Star Spangled Banner is proud patriotic song E-mail
Opinion
Wednesday, 13 November 2013 12:36

By Emery V. Swagerty of Liberal

 

The article about Kevin Blackstone’s opinion on playing the national anthem prior to ball games leads me to wonder, what will be the next liberal attack on our culture?

In his complaint, he says “the first National Anthem was played in the World Series back in 1917, and it’s time for people to back away.”

But the fact is, the Star Spangled Banner wasn’t even adopted as our national anthem until 1931. What else does he want to back away from just because it’s 80 to 100 years old?

He should back away from his misuse of words, such as conflate. He claims “You are conflating a war anthem with a simple game…”

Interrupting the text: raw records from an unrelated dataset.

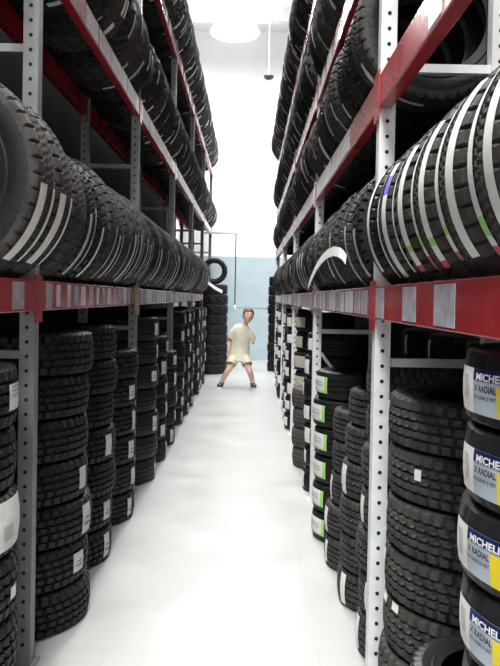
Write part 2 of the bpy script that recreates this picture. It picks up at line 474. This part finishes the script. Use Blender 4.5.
# --- floor stacks
def stack(side, x, y, R, Wt, n, kind, rub, name, group, style, lean=0.0, z0=0.0, jit=0.012, rr=None, seed=0, look=None):
    rng = random.Random(seed*31+int(y*100)+int(side*7))
    for k in range(n):
        jx, jy = rng.uniform(-jit, jit), rng.uniform(-jit, jit)
        st = style(k, n, rng) if style else []
        lk = look or ('labelled black' if st else 'plain black')
        nm = {0: 'lowest', n-1: 'topmost'}.get(k, ORD[k+1]+' up')
        spec(M=Matrix.Translation((side*x + side*lean*k/max(1, n-1) + jx, y+jy, z0+Wt*(k+.5))), R=R, W=Wt-0.002, kind=kind, rub=rub, rr=rr,
             label='%s tire, %s, %s' % (lk, nm, name), group=group, side=side, st=st, depth=y, mode='stack', slot=k)
def sty_left(prob=.8, base='paper_grey', w=(9, 16), h=(.45, .68), a=(-14, 5)):
    def f(k, n, rng):
        if rng.random() > prob: return []
        a0 = rng.uniform(*a); hh = rng.uniform(*h)
        return [('l', a0, a0-rng.uniform(*w), -hh/2+rng.uniform(-.05, .05), hh/2, base, ((.2, .8, .30, .36, 'print_dark'), (.2, .7, .5, .55, 'print_dark')) if rng.random() < .6 else ())]
    return f
def sty_right(prob=.8, base='paper_white', w=(14, 30), h=(.5, .66), a=(172, 200), marks=()):
    def f(k, n, rng):
        if rng.random() > prob: return []
        a0 = rng.uniform(*a); hh = rng.uniform(*h)
        return [('l', a0, a0+rng.uniform(*w), -hh/2, hh/2, base, marks)]
    return f
GL = 'floor stacks under the shaded rack'; GR = 'floor stacks under the bright rack'
def bay0_left(k, n, rng):
    if k == 5: return [('l', 11, -6, -.20, .22, 'paper_white', ((.1, .8, .50, .60, 'print_mint'), (.1, .8, .70, .78, 'print_mint'), (.1, .8, .86, .93, 'print_mint')))]
    if k == 3: return [('l', 15, -40, -.36, .42, 'paper_white', ((.3, .5, .2, .5, 'paper_grey'),))]
    if k == 2: return [('l', 2, -6, -.18, .02, 'paper_white', ())]
    return []
stack(-1, 1.109, 2.30, .33, .21, 6, 'block', 'rubber', "stack short of the shaded rack's first post", GL, bay0_left, seed=1)
names_l = []
for bay, lst in ((1, ((3.22, 1.066, .33, 7, .55), (3.95, 1.09, .33, 7, .5), (4.68, 1.08, .33, 6, .85))),
                 (2, ((5.66, 1.06, .32, 7, .9), (6.36, 1.05, .32, 6, .9), (7.06, 1.05, .32, 5, .9))),
                 (3, ((8.15, 1.06, .31, 7, .95), (8.82, 1.05, .31, 7, .95), (9.50, 1.05, .31, 7, .95))),
                 (4, ((10.65, 1.06, .31, 7, .9), (11.32, 1.06, .31, 7, .9), (11.98, 1.05, .31, 7, .9)))):
    for q, (y, x, R, n, pr) in enumerate(lst):
        stack(-1, x, y, R, .19, n, ('rib', 'block', 'smooth')[(q+bay) % 3] if bay > 1 else 'block', 'rubber',
              "%s stack beyond the shaded rack's %s post" % (ORD[q+1], ORD[bay]), GL, sty_left(pr), seed=bay*3+q)
stack(-1, .755, 13.66, .335, .195, 9, 'block', 'rubber', 'tall free-standing stack behind the boy', 'free-standing stack behind the boy', None, seed=40)
spec(M=Matrix.Translation((-.70, 13.62, 1.756+.262)) @ STAND, R=.262, W=.2, kind='rib', rub='rubber', label='small tire standing upright on top of the free-standing stack behind the boy', group='free-standing stack behind the boy', side=-1, st=[], depth=13.62, mode='top')
# bright rack, bay before the first post
def chunk_style(k, n, rng):
    return {6: [('l', 168, 177, -.35, .32, 'paper_white', ())], 5: [('s', 212, 217, .12*.152, .035, tuple(WHITE))], 4: [('l', 168, 176, -.3, .3, 'paper_white', ())],
            3: [('l', 170, 178, -.35, .35, 'paper_white', ())], 2: [('l', 172, 182, .32, .50, 'paper_white', ()), ('l', 192, 200, .34, .5, 'paper_white', ())]}.get(k, [])
stack(1, .773, 2.325, .305, .170, 7, 'block', 'rubber_dusty', "chunky-treaded stack short of the bright rack's first post", 'chunky-treaded stack under the bright rack', chunk_style, lean=0.02, jit=.006, seed=50, look='knobbly')
GM = 'stack with blue and yellow labels under the bright rack'
NM = 'stack with blue and yellow labels'
stack(1, .77, 1.62, .30, .184, 2, 'rib', 'rubber', NM, GM, None, jit=.004, seed=60, look='plain supporting')
spec(M=Matrix.Translation((.674, 1.785, .369+.084)), R=.235, W=.167, kind='rib', rub='rubber_smooth', rr=.15, label='small black tire with its round hole showing, sticking out below the blue-labelled tires', group=GM, side=1, st=[], depth=1.74, mode='stack', slot=2)
spec(M=Matrix.Translation((.785, 1.515, .538+.081)), R=.285, W=.160, kind='smooth', rub='rubber_smooth', rr=None, label='unlabelled smooth black tire directly beneath the blue-labelled tires', group=GM, side=1, st=[], depth=1.64, mode='stack', slot=3)
for k in range(4):
    nm = ['lowest', 'second up', 'third up', 'topmost'][k]
    spec(M=Matrix.Translation((.780+(.004, -.002, .003, .002)[k], 1.52+(.0, .01, -.004, .006)[k], .709+.1735*(k+.5))), R=.29, W=.172, kind='smooth', rub='rubber_smooth', rr=None,
         label='smooth black tire with blue and yellow label, %s of the four so labelled' % nm, group=GM, side=1, st=[('brand',)], depth=1.65, mode='stack', slot=4+k)
# bright rack, bay after the first post
tilt_lab = sty_right(.55, 'paper_white', (8, 16), (.6, .9), (168, 200))
stack(1, .712, 2.945, .235, .177, 7, 'block', 'rubber_dusty', "first front stack beyond the bright rack's first post", GR, tilt_lab, lean=0.03, seed=61)
stack(1, .705, 3.425, .235, .177, 6, 'block', 'rubber_dusty', "second front stack beyond the bright rack's first post", GR, tilt_lab, lean=0.03, seed=62)
stack(1, .688, 3.905, .235, .177, 5, 'rib', 'rubber_dusty', "third front stack beyond the bright rack's first post", GR, tilt_lab, lean=0.04, seed=63)
def green_lab(k, n, rng):
    a0 = 168+rng.uniform(-2, 4)
    return [('l', a0, a0+52, -.28, .30, 'paper_white', ((.0, 1, .0, .10, 'print_green'), (.88, 1, .1, 1, 'print_green'), (.15, .8, .45, .52, 'paper_grey'), (.15, .8, .65, .72, 'paper_grey')))]
stack(1, .662, 4.385, .235, .176, 6, 'smooth', 'rubber', "green-labelled stack just short of the bright rack's second post", GR, green_lab, jit=.01, seed=64)
for q, y in enumerate((3.02, 3.66, 4.30)):
    stack(1, 1.262, y, .30, .19, 7, 'rib', 'rubber', "%s rear stack beyond the bright rack's first post" % ORD[q+1], GR, sty_right(.7, 'paper_white', (6, 12), (.6, .9), (170, 200)), seed=65+q)
stack(1, .700, 5.45, .25, .177, 7, 'rib', 'rubber', "first stack beyond the bright rack's second post", GR, sty_right(.9, 'paper_white', (16, 26)), seed=70)
stack(1, .682, 6.22, .27, .177, 4, 'smooth', 'rubber_brown', "low brownish stack beyond the bright rack's second post", GR, None, seed=71, look='brownish')
stack(1, .770, 6.98, .30, .195, 7, 'rib', 'rubber', "beige-labelled stack short of the bright rack's third post", GR, sty_right(.95, 'paper_beige', (40, 55), (.5, .6), (172, 180)), seed=72)
for bay, lst in ((3, (8.0, 8.62, 9.28)), (4, (10.48, 11.12, 11.8))):
    for q, y in enumerate(lst):
        stack(1, .72+.01*q, y, .285, .19, (7, 6, 7)[q], 'rib', 'rubber', "%s stack beyond the bright rack's %s post" % (ORD[q+1], ORD[bay]), GR, sty_right(.9, 'paper_white', (20, 34)), seed=80+bay*3+q)
stack(1, .700, 14.3, .31, .195, 10, 'block', 'rubber', "stack standing past the bright rack's far end", 'stack past the bright rack', None, seed=95)

# ---- label with lettering
def text_me(txt, size):
    cu = bpy.data.curves.new('t', 'FONT'); cu.body = txt; cu.size = size; cu.resolution_u = 3; cu.offset = size*0.03
    o = bpy.data.objects.new('t', cu); COL.objects.link(o)
    dg = bpy.context.evaluated_depsgraph_get()
    me = bpy.data.meshes.new_from_object(o.evaluated_get(dg)); bpy.data.objects.remove(o)
    return me
def add_text(bm, txt, size, width, a_start, z_base, R, W, mi, lift):
    """lettering wrapped round the tread, reading in the direction of growing angle"""
    me = text_me(txt, size); xs = [v.co.x for v in me.vertices]; x0, x1 = min(xs), max(xs); f = width/(x1-x0)
    t = bmesh.new(); t.from_mesh(me); bmesh.ops.triangulate(t, faces=t.faces[:])
    mp = {}
    for v in t.verts:
        a = R_(a_start)+(v.co.x-x0)*f/R; z = z_base+v.co.y; r = r_at(R, W, z)+lift
        mp[v] = bm.verts.new((r*math.cos(a), r*math.sin(a), z))
    for fc in t.faces:
        try: bm.faces.new([mp[v] for v in fc.verts]).material_index = mi
        except ValueError: pass
    t.free()
BRAND = {}
def brand_parts(R, W):
    if BRAND: return BRAND
    z0, z1 = -0.057, 0.041
    base = label_me(R, W, 169, 236, z0, z1, 'paper_blue_grey', ((0, .245, 0, 1, 'paper_white'), (.245, 1, .74, 1, 'print_navy'), (.50, 1, 0, .70, 'print_yellow'), (.07, .17, .30, .82, 'paper_grey')))
    bm = bmesh.new()
    add_text(bm, 'MICHELIN', .0215, .118, 188.5, z0+.0745, R, W, 0, .0042)
    me = bpy.data.meshes.new('lettering'); 
    add_text(bm, 'X RADIAL', .0195, .078, 187.0, z0+.0505, R, W, 1, .0042)
    add_text(bm, 'P215/65R15 95T', .0105, .078, 187.0, z0+.0345, R, W, 1, .0042)
    bm.to_mesh(me); bm.free(); me.materials.append(MATS['print_white']); me.materials.append(MATS['print_dark'])
    BRAND['label'] = base; BRAND['text'] = me
    return BRAND

# ------------------------------------------------------------------ build tires
def lod(d): return 0 if d < 4.2 else (1 if d < 8 else 2)
def sticker_mesh(t, e):
    R, W, sd = t['R'], t['W'], t['side']
    if e[0] == 's':
        if t['mode'] == 'stand': a0, a1 = aisle_strip(sd, e[1], e[2])
        else: a0, a1 = e[1], e[2]
        return strip_me(R, W, a0, a1, e[3], e[4], list(e[5]))
    return label_me(R, W, e[1], e[2], e[3]*W, e[4]*W, e[5], e[6])
CAM = Vector((0, 0, 1.5))
roots = []
for t in TIRES:
    me = get_tire(t['R'], t['W'], t['kind'], lod(t['depth']), t['rub'], t.get('rr'))
    o = bpy.data.objects.new('tire', me); COL.objects.link(o); o.matrix_world = t['M']; t['o'] = o
    roots.append(o)

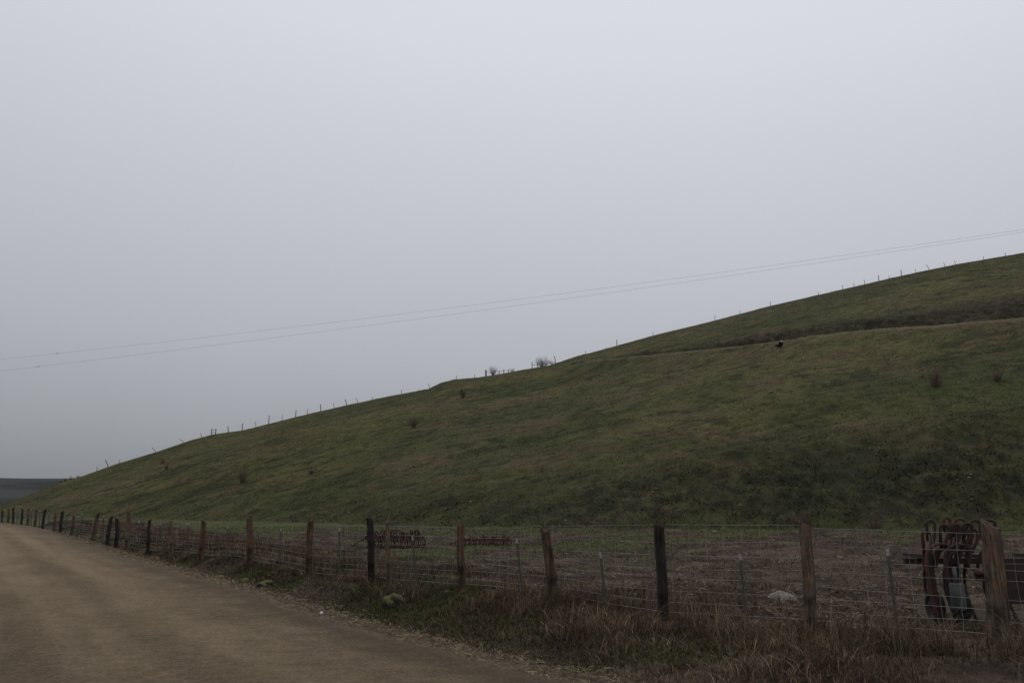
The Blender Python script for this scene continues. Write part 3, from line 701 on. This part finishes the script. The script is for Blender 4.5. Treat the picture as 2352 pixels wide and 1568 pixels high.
# ---------- world, sun, camera ----------
w=bpy.data.worlds.new('World');scene.world=w;w.use_nodes=True;nt=w.node_tree;bg=nt.nodes['Background']
tc=nt.nodes.new('ShaderNodeTexCoord');sx=nt.nodes.new('ShaderNodeSeparateXYZ');nt.links.new(tc.outputs['Generated'],sx.inputs[0])
nz=noise(nt,1.3,3,.5,tc.outputs['Generated'])
ma=nt.nodes.new('ShaderNodeMath');ma.operation='MULTIPLY_ADD';ma.inputs[1].default_value=.07;nt.links.new(nz.outputs[0],ma.inputs[0]);nt.links.new(sx.outputs[2],ma.inputs[2])
mb2=nt.nodes.new('ShaderNodeMath');mb2.operation='MULTIPLY_ADD';mb2.inputs[1].default_value=.06;nt.links.new(sx.outputs[0],mb2.inputs[0]);nt.links.new(ma.outputs[0],mb2.inputs[2])
r=ramp(nt,mb2.outputs[0],[(0,(.19,.198,.210)),(.06,(.245,.255,.272)),(.12,(.325,.337,.363)),(.22,(.425,.440,.474)),(.35,(.515,.533,.572)),(.48,(.600,.621,.666)),(.57,(.665,.687,.732)),(1,(.85,.88,.92))])
sky=nt.nodes.new('ShaderNodeTexSky');sky.sky_type='NISHITA';sky.sun_disc=False;sky.sun_elevation=math.radians(48);sky.sun_rotation=math.radians(20)
vm=nt.nodes.new('ShaderNodeVectorMath');vm.operation='SCALE';vm.inputs['Scale'].default_value=.001;nt.links.new(sky.outputs[0],vm.inputs[0])
va=nt.nodes.new('ShaderNodeVectorMath');va.operation='ADD';nt.links.new(vm.outputs[0],va.inputs[0]);nt.links.new(r.outputs[0],va.inputs[1])
nt.links.new(va.outputs[0],bg.inputs['Color']);bg.inputs['Strength'].default_value=1.0
sl=bpy.data.lights.new('sun','SUN');sl.energy=.5;sl.angle=math.radians(30);sl.color=(1,.97,.93)
so=bpy.data.objects.new('sun',sl);COL.objects.link(so)
so.rotation_euler=Vector((math.sin(math.radians(20))*-.67,-math.cos(math.radians(20))*.67,-.74)).to_track_quat('-Z','Y').to_euler()
cd=bpy.data.cameras.new('camera');cd.sensor_width=36;cd.lens=F/2352*36;cd.clip_end=20000;cd.clip_start=.05
co=bpy.data.objects.new('camera',cd);COL.objects.link(co);co.location=(0,0,EYE);co.rotation_euler=(math.radians(90)+TH,0,0);scene.camera=co
scene.view_settings.view_transform='Standard';scene.view_settings.look='None';scene.view_settings.exposure=0
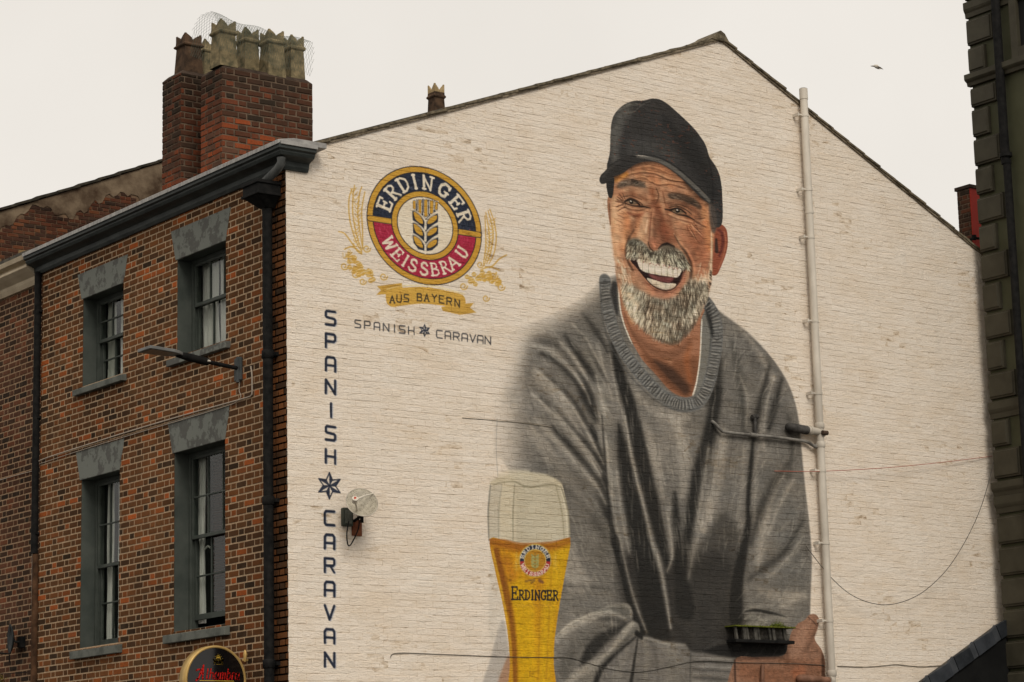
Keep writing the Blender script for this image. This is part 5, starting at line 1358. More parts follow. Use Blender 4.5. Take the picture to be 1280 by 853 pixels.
# taller gable far behind
Y2 = 14.4
pA = on(0, 265, 1, Y2); pB = on(200, 204, 1, Y2); sl_ = (pB[2]-pA[2])/(pB[0]-pA[0])
TG = thing('tall_gabled_building', 'taller old brick building with patched gable rising behind the cornice, upper left', 'building', (pA[0], Y2, 0))
x0, x1 = pA[0]-5.5, on(350, 160, 1, Y2)[0]; zl = lambda x: pA[2] + (x-pA[0])*sl_
g = MB(); g.prism([(x0, 0), (x1, 0), (x1, zl(x1)), (x0, zl(x0))], 1, Y2, Y2+.4); g.box(x0, x0+.3, Y2+.4, Y2+9, 0, zl(x0)-.1)
m_oldmort = simple('old_mortar', (.07,.045,.03), (.16,.10,.06), 5, .95, .8, .006, 60)
tgw = g.build('gable_wall', m_oldmort, TG)
wt = Wall(lambda u, v, d: (u, Y2-d, v), 1, -1, m_old, proud=.009, bev=.006, jit=.004)
zr = lambda u: zl(u) - (.12 + .12*math.sin(u*2.3+.4) + .07*math.sin(u*6.1) + .55*math.exp(-((u-pB[0]+.15)/.42)**2) + .5*math.exp(-((u-pB[0]+1.55)/.5)**2))
lst = [q for q in courses(pA[0]-.3, pB[0]+1.2, zl(pA[0])-2.6, zl(pB[0])+.2, 'garden', planes=[below((x0, zl(x0)), (x1, zl(x1)))], st=.19, jt=.011, course=.066)
       if sum(p[1] for p in q[0])/len(q[0]) < zr(sum(p[0] for p in q[0])/len(q[0])) + random.uniform(-.06, .06)]
wt.lay(lst, [(-99, 99, -99, 99)]); emit([(wt, tgw, 'brickwork')], 0, 'brick')
g = MB(); xs_ = np.linspace(x0, x1, 160)
top = [(x, zl(x)-.01) for x in xs_]; bot = [(x, zr(x) + .05*math.sin(x*23) + random.uniform(-.03, .03)) for x in xs_[::-1]]
vs = [(x, Y2-.016, z) for x, z in top] + [(x, Y2-.016, z) for x, z in bot[::-1]]; n = len(top)
g.add(vs, [(i, i+1, n+i+1, n+i) for i in range(n-1)]); g.build('render_band', m_render, TG)
g = MB(); rr = []
verge((x0, zl(x0)), (x1, zl(x1)), .42, parent=TG, m1=simple('dark_verge', (.02,.018,.014), (.05,.042,.03), 8, .9, .6, .006, 40), y0=Y2-.06, y1=Y2+.3, th=.045, under=False)
g = MB(); g.add([(x0, Y2, zl(x0)), (x1, Y2, zl(x1)), (x1, Y2+9, zl(x1)), (x0, Y2+9, zl(x0))], [(0, 1, 2, 3)]); g.build('roof', m_slate, TG)

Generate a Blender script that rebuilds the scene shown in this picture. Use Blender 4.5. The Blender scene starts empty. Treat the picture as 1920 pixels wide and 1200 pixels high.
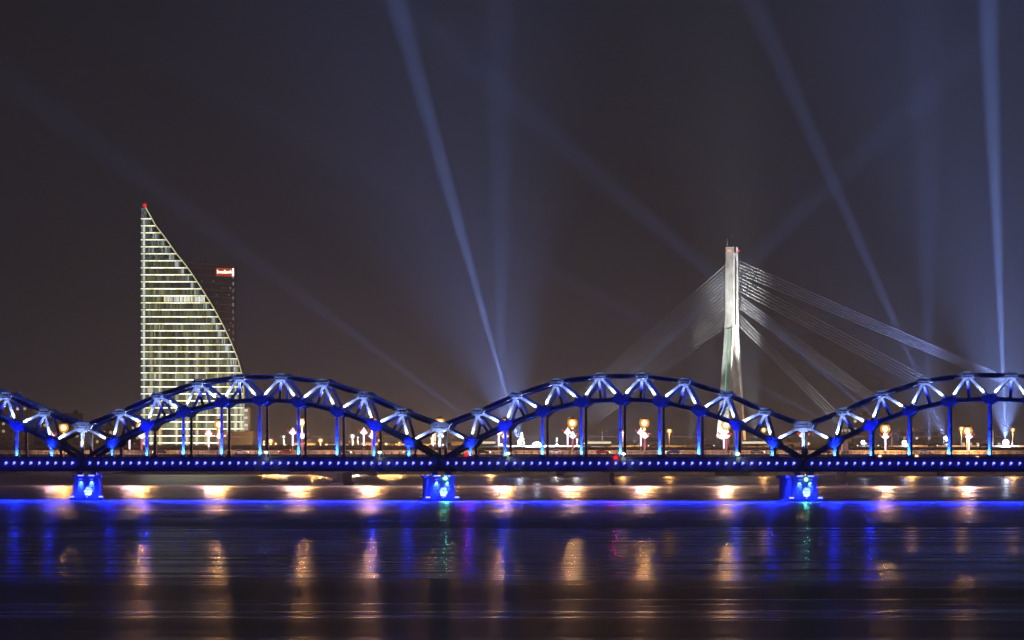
import bpy, math, random
from mathutils import Vector as V, Matrix as M
random.seed(7)
sc = bpy.context.scene
COL = sc.collection
R = math.radians

# ---------------------------------------------------------------- camera, sky, exposure
F, CAM_Z, HOR = 8000.0, 10.65, 846.5          # focal length in photo pixels, eye height (m), horizon row
cam = bpy.data.cameras.new('camera')
cam_o = bpy.data.objects.new('camera', cam)
COL.objects.link(cam_o)
sc.camera = cam_o
cam.sensor_width = 36
cam.lens = F / 1920 * 36
cam.shift_y = (HOR - 600) / 1920
cam.clip_start, cam.clip_end = 1, 20000
cam_o.location = (0, 0, CAM_Z)
cam_o.rotation_euler = (R(90), 0, 0)

vs = sc.view_settings
vs.view_transform, vs.look, vs.gamma, vs.exposure = 'Standard', 'None', 1, 0
vs.use_curve_mapping = False
sc.cycles.use_denoising = True
sc.cycles.sample_clamp_indirect = 12
sc.cycles.max_bounces = 6
sc.cycles.diffuse_bounces = 2
sc.cycles.glossy_bounces = 3
sc.cycles.transparent_max_bounces = 16
sc.cycles.volume_bounces = 1

world = bpy.data.worlds.new('World')
sc.world = world
world.use_nodes = True
wn = world.node_tree
bg = wn.nodes['Background']
tc = wn.nodes.new('ShaderNodeTexCoord')
sep = wn.nodes.new('ShaderNodeSeparateXYZ')
ramp = wn.nodes.new('ShaderNodeValToRGB')
wn.links.new(tc.outputs['Generated'], sep.inputs[0])
wn.links.new(sep.outputs['Z'], ramp.inputs[0])
wn.links.new(ramp.outputs[0], bg.inputs[0])
cr = ramp.color_ramp
cr.elements[0].position = 0.0
cr.elements[0].color = (.054, .042, .036, 1)   # town glow near the horizon
cr.elements[1].position = 0.30
cr.elements[1].color = (.0075, .0074, .0088, 1)
e = cr.elements.new(0.016); e.color = (.030, .0268, .0285, 1)
e = cr.elements.new(0.045); e.color = (.0148, .0150, .0182, 1)
e = cr.elements.new(0.11); e.color = (.0084, .0088, .0110, 1)
bg.inputs[1].default_value = 1.0

def P(x, y, Y):
    return V(((x - 960) / F * Y, Y, CAM_Z + (HOR - y) / F * Y))
def on_line(px, Y0, k):
    u = (px - 960) / F
    Y = Y0 / (1 + k * u)
    return u * Y, Y
def zz(y, Y):
    return CAM_Z + (HOR - y) / F * Y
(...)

Conflating is to combine two or more different ideas into one idea. Is he saying that games are becoming more warlike due to the national anthem being played before the game starts? Is he saying the games are becoming more song-like, or is the song becoming more game-like? What is he trying to say about it that’s even detrimental to either part of the combination?

It rings hollow, as I believe it’s just a liberal attempt to remove any reference to war, especially if there is any positive connotation, as in the case of a patriotic song like the Star Spangled Banner.

He, himself, is confusing patriotism with warfare. He doesn’t back up any valid reason for discontinuing the practice of playing the Star Spangled Banner before games. It would be far better to add the recitation of the Pledge of Allegiance either before or after the national anthem, but he’d probably find some excuse to complain about that, as well.

Mr. Blackstone strikes me as a liberal gun-o-phobe who doesn’t even like the Star-Spangled Banner because it doesn’t demonize war or firearms. It doesn’t glorify war itself, but the patriotic defense of liberty. It’s a patriotic song that illustrates the heroism that that our founders exemplified in protecting the freedoms we have in this country.

If it weren’t for such freedoms, guaranteed by the Bill of Rights of the Constitution, Mr. Blackstone could get shipped to Siberia or its equivalent, just for disagreeing with the government. He lives in a country where he can express his opinion, no matter how lame or inane it is.

You don’t hear any liberals calling rappers on the carpet for cop-killing lyrics and advocating violence in general, but when a historic song portrays wartime patriotism during the American Revolution, they are somehow offended. Instead of praising the sacrifice of our forefathers in winning us these freedoms, he chooses to ignore the very acknowledgement of same.

What gall.

Some people have put forward the idea of adopting American the Beautiful or God Bless America to replace the Star Spangled Banner as the national anthem. I think that’s also a dumbing down of our culture, and it further pushes the fight for freedom to the back of our collective minds in the hopes we’ll forget how precious those freedoms are and that they are worth the fight.

My dad was a veteran of the Battle of the Bulge during World War II, and he told me that those other songs don’t hold a candle to the Star Spangled Banner in the feelings evoked in the spirit of a veteran.

That’s what the national anthem is about, patriotic pride in your country.

If Mr. Blackman doesn’t like to be, in his own words, “forced to sit through it,” let him choose not to attend ball games. I doubt anyone will miss him, and it will free up a seat for a patriotic American to take his place in the stadium.

His complaints of the Star Spangled Banner portray him as very unpatriotic, and unfortunately much like Michelle Obama, someone who’s not spent most of their life as a “proud American.” (You might recall that Mrs. Obama said during the 2008 campaign that she’d never been proud of being an American until her husband got the nomination.)